→ What is being asked
Find each line containing the string "scene" and return it.

→ Recorded information
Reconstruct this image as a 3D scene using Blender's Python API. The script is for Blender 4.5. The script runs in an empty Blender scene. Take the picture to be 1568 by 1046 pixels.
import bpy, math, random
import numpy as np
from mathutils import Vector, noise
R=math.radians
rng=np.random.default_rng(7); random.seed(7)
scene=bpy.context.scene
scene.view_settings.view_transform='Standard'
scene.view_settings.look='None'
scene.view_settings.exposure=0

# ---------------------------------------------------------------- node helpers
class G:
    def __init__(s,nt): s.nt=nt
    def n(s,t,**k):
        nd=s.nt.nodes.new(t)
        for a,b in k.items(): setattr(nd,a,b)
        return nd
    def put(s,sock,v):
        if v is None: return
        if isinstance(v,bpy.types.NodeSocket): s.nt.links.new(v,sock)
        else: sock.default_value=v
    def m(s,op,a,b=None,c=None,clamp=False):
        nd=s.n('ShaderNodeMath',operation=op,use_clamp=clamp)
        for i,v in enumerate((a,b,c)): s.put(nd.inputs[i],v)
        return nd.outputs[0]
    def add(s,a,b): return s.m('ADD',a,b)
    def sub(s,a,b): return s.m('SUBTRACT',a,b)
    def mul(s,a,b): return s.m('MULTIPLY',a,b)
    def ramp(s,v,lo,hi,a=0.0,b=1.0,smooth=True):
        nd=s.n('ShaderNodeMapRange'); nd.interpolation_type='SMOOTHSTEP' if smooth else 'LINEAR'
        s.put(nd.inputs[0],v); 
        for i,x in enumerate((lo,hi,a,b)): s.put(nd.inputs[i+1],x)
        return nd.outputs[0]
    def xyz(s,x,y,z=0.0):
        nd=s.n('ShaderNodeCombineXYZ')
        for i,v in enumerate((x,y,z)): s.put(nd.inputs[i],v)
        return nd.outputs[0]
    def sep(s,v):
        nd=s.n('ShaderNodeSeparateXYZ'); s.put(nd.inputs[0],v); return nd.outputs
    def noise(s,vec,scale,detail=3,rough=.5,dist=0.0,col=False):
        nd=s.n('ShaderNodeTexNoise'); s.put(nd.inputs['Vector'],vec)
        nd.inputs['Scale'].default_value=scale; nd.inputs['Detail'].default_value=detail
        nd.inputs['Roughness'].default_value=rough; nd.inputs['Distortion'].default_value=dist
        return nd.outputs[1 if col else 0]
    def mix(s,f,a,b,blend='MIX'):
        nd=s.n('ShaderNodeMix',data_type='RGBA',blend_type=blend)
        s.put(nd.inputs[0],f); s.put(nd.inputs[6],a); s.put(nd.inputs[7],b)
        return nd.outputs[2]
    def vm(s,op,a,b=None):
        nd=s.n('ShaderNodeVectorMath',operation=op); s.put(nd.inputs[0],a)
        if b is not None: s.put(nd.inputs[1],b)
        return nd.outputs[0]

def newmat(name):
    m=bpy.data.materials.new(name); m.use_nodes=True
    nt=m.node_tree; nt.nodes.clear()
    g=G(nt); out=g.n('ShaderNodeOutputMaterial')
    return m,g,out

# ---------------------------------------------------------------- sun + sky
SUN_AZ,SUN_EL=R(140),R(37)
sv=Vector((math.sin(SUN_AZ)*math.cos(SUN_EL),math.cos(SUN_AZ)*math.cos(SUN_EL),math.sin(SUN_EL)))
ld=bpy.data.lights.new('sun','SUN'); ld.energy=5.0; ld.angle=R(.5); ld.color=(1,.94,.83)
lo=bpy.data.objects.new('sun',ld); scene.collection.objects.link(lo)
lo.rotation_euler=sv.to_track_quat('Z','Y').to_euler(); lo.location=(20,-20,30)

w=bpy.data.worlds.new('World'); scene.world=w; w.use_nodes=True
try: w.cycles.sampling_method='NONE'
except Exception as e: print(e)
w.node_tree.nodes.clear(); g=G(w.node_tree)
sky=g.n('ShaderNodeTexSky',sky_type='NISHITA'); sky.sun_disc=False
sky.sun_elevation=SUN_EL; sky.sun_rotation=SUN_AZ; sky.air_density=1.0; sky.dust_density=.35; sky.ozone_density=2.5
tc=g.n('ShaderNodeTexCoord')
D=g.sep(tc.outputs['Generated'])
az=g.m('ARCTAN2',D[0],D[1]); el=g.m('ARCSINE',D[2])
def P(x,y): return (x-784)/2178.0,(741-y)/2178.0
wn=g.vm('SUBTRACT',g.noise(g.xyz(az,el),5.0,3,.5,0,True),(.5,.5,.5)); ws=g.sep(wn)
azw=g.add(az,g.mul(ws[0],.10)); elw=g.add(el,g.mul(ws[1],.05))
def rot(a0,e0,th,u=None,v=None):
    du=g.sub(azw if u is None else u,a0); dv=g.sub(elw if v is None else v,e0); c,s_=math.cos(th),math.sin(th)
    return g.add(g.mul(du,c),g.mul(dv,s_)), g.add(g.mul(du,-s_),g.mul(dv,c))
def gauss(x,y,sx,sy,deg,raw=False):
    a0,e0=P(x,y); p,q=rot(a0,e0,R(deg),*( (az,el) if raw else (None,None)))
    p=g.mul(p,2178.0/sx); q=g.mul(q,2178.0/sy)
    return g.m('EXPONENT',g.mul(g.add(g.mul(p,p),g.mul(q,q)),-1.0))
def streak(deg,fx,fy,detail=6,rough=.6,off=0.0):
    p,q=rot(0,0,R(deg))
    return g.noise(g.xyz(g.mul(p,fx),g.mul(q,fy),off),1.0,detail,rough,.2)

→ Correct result
Reconstruct this image as a 3D scene using Blender's Python API. The script is for Blender 4.5. The script runs in an empty Blender scene. Take the picture to be 1568 by 1046 pixels.
scene=bpy.context.scene
scene.view_settings.view_transform='Standard'
scene.view_settings.look='None'
scene.view_settings.exposure=0
lo=bpy.data.objects.new('sun',ld); scene.collection.objects.link(lo)
w=bpy.data.worlds.new('World'); scene.world=w; w.use_nodes=True